── MATERIAL PROVIDED

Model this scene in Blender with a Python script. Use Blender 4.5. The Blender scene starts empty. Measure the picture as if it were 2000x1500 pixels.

────
── MATERIAL PROVIDED

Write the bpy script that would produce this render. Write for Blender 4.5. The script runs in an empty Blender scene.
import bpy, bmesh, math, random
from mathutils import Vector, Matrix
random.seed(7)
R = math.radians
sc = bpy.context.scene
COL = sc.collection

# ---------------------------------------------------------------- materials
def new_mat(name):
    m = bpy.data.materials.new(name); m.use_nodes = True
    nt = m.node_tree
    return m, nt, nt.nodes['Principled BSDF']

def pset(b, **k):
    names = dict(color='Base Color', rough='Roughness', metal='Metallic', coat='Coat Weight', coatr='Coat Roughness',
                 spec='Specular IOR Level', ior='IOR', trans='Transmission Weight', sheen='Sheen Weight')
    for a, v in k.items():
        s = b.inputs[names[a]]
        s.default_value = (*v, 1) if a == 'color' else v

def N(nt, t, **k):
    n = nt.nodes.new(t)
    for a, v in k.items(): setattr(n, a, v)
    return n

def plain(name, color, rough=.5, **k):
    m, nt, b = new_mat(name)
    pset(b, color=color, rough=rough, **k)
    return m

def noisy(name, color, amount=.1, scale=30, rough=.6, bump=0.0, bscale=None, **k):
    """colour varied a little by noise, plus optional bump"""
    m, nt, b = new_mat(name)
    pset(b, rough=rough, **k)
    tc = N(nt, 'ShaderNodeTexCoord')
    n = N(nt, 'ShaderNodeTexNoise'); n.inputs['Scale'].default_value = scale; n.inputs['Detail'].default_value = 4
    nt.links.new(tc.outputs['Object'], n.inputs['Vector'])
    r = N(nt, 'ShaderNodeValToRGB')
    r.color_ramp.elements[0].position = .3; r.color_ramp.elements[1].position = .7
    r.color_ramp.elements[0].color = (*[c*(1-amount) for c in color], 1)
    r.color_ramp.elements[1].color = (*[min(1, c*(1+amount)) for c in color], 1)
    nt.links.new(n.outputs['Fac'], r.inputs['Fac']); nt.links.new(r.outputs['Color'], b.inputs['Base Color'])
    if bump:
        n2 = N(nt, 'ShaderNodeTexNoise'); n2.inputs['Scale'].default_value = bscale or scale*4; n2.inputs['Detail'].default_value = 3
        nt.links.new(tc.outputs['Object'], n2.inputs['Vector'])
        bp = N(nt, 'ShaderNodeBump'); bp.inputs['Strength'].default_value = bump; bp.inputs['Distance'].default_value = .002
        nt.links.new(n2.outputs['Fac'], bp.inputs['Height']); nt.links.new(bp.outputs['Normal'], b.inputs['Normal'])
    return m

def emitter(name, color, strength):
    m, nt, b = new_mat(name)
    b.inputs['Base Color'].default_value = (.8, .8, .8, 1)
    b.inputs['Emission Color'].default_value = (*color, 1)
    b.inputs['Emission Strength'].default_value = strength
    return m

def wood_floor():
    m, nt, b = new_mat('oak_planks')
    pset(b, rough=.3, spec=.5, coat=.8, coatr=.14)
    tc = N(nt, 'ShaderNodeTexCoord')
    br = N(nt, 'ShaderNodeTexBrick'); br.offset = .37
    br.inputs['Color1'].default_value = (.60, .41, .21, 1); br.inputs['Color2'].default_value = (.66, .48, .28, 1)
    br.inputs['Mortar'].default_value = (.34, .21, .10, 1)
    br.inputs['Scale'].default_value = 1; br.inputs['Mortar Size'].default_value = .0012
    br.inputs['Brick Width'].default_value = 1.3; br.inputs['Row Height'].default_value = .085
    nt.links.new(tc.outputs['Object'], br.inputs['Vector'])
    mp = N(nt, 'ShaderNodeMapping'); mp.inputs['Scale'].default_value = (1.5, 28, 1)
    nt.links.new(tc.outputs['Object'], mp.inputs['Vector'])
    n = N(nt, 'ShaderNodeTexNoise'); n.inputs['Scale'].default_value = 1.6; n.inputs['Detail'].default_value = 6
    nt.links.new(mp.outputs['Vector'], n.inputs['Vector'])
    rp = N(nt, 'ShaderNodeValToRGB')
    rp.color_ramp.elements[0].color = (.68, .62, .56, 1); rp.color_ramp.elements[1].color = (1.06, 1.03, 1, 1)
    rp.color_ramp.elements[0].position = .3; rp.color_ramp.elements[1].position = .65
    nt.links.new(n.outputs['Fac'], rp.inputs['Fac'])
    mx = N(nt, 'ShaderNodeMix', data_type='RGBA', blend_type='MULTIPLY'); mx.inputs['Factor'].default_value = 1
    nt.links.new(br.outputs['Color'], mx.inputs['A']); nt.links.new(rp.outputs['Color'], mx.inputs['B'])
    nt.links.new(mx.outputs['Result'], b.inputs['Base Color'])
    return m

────

> **CHALLENGE**: Copy each line of the records above that carries the word "Blender".

> **FINISHED TASK**:
Model this scene in Blender with a Python script. Use Blender 4.5. The Blender scene starts empty. Measure the picture as if it were 2000x1500 pixels.
Write the bpy script that would produce this render. Write for Blender 4.5. The script runs in an empty Blender scene.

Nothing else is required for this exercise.